The Jefferson County Commission voted to approve its own incentives package of $720,000 for Shipt on Thursday, July 12, according to various media reports.

Also on Thursday, Alabama Governor Kay Ivey, Birmingham Mayor Randall Woodfin and Shipt CEO Bill Smith gathered at the company's headquarters to formerly announce that the company will remain in the Magic City and expand its workforce.

The administration has worked with Shipt since December to craft this incentives package, according to Carpenter.

As part of the agreement, Shipt has also agreed to implement a new three-part workforce development initiative developed by the city.

The three components, according to Carpenter, are the Talent Investment Program (TIP), the Talent Acceleration Program (TAP) and the Talent Optimization Program (TOP).

Carpenter noted that many cities have offered economic incentives to companies for decades, but that those incentives typically involve land or buildings.

However, the deal with Shipt is the Woodfin administration’s “first workforce development incentive.”

“This goes to Birmingham’s greatest asset -- its people,” Carpenter said.

The deal is a way to grow the city’s workforce and, by working with a homegrown company, to build the city’s “momentum as a tech center.”

A economic development attorney associated with the project told members that the average salary for the new jobs should be about $50,000 per year, or $25 per hour, along with good benefits.

As part of the project, the council also approved an ordinance to sell the John Hand Building Parking Deck on Morris Avenue at 20th Street North to an entity called SPT Parking Deck LLC for $1 million. The deck will be used by Shipt.

The proceeds from the sale of the parking deck will be the second deposit made to the city’s new Neighborhood Revitalization Fund, according to Kelvin Datcher, the city’s director of intergovernmental affairs.

The first deposit will be the $600,000 the city will realize from the sale of its portion of the 27-acre former Trinity Steel property in Titusville to Atlanta tech company DC BLOX. That sale was announced on Monday, July 9.

The incentives package was approved on Monday night by the Council’s Budget and Finance Committee.

Councilor John Hilliard, the chair of the Council’s Economic Development Committee, raised a concern that the project was not also brought before his committee.

Councilors Lashunda Scales and Steven Hoyt said they agreed with Hillard and that the proper council protocols should be followed.

“The process works very well when we adhere to our own rules,” Hoyt said.

Woodfin and Carpenter both said that, in the future, they would be sure to take such projects to both Hilliard’s committee and the Budget and Finance Committee.

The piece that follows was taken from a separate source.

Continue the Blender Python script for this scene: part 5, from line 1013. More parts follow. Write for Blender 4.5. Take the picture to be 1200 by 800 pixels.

Councilor Hunter Williams said the deal with Shipt is “a unique project” because the city is working effectively with its state and county partners -- something which has not always occurred in the past -- and is also “incentivizing job growth.”

New jobs are something the city “desperately needs,” Williams said.

UPDATE: Thursday, July 12, 1:35 p.m.: This story was updated to include information regarding the Jefferson County Commission vote and the governor's announcement.